GOAL - Quote the lines that run from the line containing "last = oi.outputs['Color']" down to the line containing "K(last, mx.inputs[6]); K(r.outputs[0], mx.inputs[7]);". Include both of those lines, reproduce each exactly, and omit everything else.

## start GIVEN DATA

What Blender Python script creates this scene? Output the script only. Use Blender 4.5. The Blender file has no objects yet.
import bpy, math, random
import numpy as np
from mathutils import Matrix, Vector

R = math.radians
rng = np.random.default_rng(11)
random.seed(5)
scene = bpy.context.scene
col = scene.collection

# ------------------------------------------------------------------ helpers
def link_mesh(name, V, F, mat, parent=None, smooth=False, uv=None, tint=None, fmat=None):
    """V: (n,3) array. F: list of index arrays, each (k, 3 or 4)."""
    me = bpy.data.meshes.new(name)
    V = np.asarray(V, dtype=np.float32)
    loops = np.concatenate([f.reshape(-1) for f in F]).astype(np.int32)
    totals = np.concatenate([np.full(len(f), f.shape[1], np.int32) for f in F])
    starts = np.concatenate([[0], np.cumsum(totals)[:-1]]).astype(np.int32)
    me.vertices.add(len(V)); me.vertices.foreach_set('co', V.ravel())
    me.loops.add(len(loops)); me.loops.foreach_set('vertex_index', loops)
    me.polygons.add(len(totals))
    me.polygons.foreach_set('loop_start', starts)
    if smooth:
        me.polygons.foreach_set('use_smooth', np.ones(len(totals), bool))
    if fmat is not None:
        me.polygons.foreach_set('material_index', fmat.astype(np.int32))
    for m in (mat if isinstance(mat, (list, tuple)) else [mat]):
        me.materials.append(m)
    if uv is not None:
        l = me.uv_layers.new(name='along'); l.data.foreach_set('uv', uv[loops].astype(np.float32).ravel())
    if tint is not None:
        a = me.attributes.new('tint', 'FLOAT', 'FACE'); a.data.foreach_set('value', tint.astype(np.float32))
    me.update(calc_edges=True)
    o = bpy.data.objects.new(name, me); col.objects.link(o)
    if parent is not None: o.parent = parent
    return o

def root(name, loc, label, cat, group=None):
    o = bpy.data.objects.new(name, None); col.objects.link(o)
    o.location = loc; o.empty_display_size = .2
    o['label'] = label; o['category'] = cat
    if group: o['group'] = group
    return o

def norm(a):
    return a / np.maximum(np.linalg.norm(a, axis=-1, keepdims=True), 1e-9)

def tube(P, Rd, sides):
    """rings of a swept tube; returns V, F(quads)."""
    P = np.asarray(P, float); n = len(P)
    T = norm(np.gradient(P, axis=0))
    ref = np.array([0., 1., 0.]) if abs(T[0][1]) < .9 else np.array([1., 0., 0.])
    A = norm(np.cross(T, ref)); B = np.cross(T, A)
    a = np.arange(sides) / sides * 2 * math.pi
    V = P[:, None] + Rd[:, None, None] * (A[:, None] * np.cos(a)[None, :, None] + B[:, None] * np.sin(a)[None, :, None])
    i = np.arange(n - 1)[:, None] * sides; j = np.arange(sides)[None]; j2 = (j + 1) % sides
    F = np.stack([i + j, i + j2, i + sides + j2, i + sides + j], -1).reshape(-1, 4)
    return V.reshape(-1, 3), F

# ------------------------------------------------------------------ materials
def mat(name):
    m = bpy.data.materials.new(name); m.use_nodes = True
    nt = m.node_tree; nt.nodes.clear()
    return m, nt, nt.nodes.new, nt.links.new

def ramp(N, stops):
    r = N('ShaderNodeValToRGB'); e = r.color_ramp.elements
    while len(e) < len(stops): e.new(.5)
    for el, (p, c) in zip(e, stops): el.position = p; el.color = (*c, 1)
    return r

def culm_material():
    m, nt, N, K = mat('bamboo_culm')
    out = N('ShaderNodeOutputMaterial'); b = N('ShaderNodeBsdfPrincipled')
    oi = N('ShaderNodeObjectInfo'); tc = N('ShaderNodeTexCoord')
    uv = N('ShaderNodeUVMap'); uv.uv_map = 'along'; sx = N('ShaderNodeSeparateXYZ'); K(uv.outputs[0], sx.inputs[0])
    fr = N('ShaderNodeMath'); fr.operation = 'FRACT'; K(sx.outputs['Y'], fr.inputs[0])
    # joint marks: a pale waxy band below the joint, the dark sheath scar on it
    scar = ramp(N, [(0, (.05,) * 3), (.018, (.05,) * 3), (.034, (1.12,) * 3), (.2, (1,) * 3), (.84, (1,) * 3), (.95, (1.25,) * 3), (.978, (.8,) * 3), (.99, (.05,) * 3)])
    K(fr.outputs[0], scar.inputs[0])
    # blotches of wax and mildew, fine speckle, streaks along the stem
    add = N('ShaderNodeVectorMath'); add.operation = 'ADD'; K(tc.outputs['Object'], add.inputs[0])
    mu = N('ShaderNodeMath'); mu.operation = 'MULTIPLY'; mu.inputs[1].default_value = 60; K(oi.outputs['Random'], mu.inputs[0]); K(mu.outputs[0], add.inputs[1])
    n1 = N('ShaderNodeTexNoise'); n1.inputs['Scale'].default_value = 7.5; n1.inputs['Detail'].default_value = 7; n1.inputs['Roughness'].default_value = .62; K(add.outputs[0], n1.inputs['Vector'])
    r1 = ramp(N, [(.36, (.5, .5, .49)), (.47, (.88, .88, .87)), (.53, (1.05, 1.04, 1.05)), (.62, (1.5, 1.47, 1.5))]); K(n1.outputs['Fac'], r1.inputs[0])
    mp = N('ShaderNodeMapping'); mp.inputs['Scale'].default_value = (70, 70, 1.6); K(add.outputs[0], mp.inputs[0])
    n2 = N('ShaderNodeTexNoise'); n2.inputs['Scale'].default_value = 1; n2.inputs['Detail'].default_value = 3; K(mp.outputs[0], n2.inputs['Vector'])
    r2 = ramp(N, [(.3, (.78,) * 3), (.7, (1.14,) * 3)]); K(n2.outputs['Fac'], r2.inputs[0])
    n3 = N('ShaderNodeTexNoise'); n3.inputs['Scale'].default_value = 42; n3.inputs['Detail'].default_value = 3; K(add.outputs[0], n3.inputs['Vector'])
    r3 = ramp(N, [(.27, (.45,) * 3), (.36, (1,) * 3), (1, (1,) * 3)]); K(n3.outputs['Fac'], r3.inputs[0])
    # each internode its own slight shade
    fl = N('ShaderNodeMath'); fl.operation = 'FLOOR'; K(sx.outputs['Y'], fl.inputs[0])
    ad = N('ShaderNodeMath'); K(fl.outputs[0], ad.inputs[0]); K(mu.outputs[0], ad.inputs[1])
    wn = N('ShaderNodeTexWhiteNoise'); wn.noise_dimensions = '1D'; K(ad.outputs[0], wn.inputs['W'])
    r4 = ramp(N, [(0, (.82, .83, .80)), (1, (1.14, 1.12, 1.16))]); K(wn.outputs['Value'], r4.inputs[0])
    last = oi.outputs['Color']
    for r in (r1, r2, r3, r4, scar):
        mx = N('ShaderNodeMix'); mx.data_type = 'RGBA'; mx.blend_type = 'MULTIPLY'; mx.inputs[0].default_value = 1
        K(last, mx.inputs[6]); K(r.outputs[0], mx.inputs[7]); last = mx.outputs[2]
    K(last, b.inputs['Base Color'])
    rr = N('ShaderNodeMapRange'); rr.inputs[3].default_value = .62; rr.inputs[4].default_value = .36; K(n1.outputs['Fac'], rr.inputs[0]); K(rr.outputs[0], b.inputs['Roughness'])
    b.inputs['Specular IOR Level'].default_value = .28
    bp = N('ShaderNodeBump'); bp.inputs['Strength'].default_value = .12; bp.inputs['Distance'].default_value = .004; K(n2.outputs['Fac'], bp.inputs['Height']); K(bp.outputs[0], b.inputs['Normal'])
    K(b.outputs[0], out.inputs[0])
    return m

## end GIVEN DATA

COMPLETE OUTPUT -
    last = oi.outputs['Color']
    for r in (r1, r2, r3, r4, scar):
        mx = N('ShaderNodeMix'); mx.data_type = 'RGBA'; mx.blend_type = 'MULTIPLY'; mx.inputs[0].default_value = 1
        K(last, mx.inputs[6]); K(r.outputs[0], mx.inputs[7]); last = mx.outputs[2]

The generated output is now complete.